[Given problem] What lines of the data hold the string "picture"? Pull each one out.

[Data shown]
———

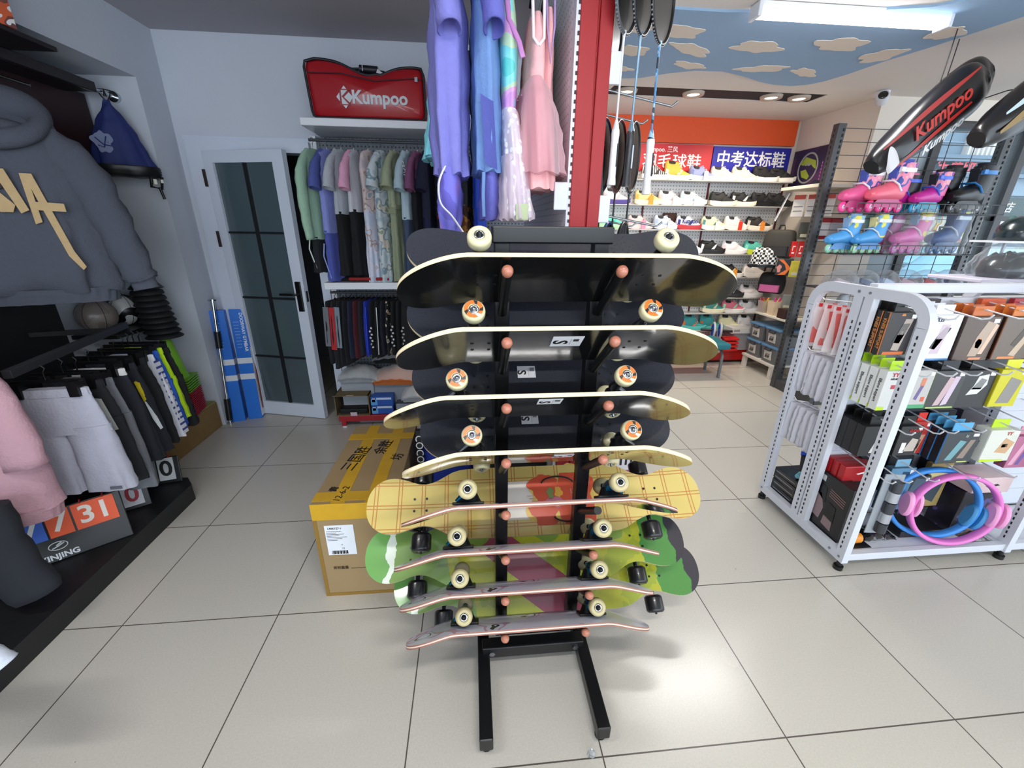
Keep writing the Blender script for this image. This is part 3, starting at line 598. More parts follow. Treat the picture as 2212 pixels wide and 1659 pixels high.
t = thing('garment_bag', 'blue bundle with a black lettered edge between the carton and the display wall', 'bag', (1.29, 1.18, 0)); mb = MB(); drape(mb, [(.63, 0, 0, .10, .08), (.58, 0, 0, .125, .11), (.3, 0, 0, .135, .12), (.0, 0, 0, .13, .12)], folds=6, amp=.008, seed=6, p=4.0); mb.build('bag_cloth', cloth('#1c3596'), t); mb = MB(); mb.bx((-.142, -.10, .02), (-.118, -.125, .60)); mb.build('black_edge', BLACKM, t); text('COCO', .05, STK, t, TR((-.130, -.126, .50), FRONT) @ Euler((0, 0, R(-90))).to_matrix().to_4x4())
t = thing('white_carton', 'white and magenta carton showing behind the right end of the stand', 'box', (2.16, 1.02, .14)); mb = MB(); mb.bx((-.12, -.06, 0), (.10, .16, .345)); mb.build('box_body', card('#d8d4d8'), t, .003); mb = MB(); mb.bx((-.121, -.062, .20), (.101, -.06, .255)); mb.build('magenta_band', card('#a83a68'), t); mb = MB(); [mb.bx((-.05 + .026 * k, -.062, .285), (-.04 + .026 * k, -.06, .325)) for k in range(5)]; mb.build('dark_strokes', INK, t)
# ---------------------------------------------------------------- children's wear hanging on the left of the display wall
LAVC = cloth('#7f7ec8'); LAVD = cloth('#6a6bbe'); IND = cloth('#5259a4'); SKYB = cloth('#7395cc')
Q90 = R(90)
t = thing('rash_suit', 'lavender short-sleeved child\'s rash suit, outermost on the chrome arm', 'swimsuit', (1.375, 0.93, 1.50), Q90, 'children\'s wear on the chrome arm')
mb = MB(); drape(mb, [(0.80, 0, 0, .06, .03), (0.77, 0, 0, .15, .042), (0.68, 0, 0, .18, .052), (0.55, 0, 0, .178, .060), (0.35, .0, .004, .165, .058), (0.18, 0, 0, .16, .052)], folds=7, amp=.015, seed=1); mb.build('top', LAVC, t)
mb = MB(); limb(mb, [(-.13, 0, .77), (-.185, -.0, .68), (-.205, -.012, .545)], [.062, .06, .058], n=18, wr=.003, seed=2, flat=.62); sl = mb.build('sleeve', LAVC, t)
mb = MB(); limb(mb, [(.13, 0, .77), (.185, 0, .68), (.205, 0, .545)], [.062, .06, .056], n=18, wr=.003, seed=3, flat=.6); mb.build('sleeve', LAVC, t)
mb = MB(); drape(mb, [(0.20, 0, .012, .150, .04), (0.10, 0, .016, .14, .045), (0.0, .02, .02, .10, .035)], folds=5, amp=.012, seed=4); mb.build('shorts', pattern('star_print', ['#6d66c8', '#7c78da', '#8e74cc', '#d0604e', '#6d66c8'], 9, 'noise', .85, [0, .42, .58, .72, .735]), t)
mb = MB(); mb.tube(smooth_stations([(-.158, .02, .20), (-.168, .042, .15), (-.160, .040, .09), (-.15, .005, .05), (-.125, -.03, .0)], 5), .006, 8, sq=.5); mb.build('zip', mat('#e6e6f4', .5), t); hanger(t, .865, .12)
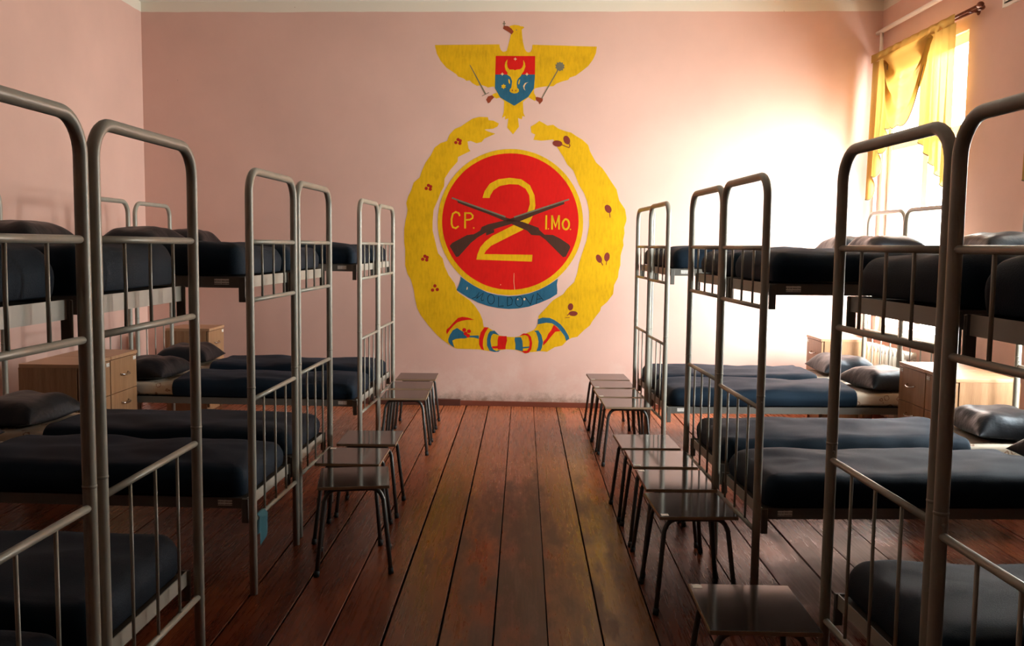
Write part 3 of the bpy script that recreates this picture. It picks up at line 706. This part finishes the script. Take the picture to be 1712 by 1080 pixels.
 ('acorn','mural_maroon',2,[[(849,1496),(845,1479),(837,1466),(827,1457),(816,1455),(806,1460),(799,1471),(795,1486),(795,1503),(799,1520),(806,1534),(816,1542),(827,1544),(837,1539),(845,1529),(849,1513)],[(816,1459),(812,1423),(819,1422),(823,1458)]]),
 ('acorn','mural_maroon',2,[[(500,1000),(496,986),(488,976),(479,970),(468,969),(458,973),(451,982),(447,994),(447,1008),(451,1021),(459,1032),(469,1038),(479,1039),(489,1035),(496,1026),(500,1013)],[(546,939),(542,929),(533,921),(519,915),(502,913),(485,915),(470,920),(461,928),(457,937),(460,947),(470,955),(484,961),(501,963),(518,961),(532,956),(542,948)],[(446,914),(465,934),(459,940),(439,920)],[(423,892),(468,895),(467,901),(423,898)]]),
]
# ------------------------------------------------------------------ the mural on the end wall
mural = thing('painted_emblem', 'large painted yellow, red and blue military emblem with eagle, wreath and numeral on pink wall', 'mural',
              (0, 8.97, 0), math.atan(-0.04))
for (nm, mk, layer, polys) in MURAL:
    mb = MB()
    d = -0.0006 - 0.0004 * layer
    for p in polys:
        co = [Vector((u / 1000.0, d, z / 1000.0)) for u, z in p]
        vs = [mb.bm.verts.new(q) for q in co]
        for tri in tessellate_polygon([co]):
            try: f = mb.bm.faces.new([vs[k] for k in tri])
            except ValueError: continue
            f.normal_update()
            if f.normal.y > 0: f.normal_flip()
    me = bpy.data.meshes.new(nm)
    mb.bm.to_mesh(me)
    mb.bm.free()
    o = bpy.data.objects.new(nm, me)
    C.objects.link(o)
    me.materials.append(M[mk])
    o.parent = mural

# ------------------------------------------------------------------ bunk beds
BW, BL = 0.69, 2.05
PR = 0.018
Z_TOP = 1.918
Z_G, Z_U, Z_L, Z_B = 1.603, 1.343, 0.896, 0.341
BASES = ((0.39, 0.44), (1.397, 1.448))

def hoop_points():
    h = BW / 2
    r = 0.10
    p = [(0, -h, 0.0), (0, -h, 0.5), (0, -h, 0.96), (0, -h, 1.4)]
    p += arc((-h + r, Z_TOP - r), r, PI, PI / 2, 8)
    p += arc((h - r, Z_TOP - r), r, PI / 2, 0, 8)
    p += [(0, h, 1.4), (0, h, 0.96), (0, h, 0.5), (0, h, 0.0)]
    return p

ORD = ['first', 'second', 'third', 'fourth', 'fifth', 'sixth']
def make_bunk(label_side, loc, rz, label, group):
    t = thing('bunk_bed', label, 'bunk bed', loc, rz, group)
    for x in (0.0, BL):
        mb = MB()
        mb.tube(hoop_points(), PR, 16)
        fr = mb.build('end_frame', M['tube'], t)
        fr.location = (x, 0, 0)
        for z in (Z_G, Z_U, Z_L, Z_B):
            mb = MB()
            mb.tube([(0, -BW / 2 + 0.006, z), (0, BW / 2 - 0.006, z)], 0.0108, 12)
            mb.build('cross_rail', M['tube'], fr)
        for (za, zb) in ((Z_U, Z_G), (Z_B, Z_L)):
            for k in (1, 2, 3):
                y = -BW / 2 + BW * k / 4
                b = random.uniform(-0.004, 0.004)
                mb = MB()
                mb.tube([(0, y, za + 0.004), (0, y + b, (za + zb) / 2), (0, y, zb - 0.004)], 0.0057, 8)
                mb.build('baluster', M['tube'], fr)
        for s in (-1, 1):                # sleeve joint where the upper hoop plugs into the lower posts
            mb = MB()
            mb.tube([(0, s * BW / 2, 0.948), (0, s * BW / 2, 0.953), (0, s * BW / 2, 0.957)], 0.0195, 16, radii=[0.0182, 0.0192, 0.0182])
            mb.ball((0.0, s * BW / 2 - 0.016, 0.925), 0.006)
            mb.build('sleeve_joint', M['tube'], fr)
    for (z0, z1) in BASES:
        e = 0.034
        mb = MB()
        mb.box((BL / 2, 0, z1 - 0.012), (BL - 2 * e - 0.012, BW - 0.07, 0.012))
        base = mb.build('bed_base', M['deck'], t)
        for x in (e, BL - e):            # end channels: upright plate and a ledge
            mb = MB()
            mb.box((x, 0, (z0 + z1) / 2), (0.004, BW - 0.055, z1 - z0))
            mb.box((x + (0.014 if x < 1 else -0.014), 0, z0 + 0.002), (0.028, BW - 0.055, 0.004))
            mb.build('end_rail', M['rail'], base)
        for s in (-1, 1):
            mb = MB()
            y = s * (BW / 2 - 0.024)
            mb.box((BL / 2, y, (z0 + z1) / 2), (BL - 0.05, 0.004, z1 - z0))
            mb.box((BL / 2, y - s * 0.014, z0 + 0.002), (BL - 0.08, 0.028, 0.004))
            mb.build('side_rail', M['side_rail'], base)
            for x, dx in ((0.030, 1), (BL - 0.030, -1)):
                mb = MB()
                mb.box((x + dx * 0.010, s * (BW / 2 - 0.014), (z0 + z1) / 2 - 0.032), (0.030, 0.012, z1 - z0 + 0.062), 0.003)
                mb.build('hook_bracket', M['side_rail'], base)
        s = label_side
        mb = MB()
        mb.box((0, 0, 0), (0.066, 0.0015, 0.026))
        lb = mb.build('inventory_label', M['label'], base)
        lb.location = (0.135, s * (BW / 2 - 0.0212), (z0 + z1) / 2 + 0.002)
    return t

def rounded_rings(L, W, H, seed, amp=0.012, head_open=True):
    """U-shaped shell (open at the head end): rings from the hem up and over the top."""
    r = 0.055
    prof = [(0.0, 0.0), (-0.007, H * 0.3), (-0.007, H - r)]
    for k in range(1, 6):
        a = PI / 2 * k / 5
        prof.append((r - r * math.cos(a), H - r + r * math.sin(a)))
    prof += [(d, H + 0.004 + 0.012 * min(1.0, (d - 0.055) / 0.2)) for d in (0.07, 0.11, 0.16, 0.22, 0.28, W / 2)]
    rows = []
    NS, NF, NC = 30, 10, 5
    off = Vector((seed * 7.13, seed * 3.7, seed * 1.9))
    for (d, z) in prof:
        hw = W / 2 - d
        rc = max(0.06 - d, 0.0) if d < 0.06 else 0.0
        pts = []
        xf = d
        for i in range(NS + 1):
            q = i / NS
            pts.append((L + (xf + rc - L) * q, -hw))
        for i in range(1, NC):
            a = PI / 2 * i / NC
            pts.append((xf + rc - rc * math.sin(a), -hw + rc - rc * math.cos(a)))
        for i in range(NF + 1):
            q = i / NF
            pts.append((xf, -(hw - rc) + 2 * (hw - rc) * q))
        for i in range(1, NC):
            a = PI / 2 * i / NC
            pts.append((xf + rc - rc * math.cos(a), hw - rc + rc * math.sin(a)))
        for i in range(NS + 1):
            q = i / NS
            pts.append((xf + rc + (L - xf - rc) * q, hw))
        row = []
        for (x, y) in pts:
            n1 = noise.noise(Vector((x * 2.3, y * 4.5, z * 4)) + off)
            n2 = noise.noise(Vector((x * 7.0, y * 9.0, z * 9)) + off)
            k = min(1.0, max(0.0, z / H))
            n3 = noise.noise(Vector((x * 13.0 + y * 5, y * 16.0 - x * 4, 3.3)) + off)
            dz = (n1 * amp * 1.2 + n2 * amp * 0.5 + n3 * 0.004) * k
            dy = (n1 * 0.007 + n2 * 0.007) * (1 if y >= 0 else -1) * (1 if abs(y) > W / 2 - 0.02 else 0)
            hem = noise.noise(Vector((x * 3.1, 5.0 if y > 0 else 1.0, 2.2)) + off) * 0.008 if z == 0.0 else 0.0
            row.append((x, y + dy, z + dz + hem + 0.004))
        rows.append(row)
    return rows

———

[Solved exercise]
Keep writing the Blender script for this image. This is part 3, starting at line 598. More parts follow. Treat the picture as 2212 pixels wide and 1659 pixels high.
Write part 3 of the bpy script that recreates this picture. It picks up at line 706. This part finishes the script. Take the picture to be 1712 by 1080 pixels.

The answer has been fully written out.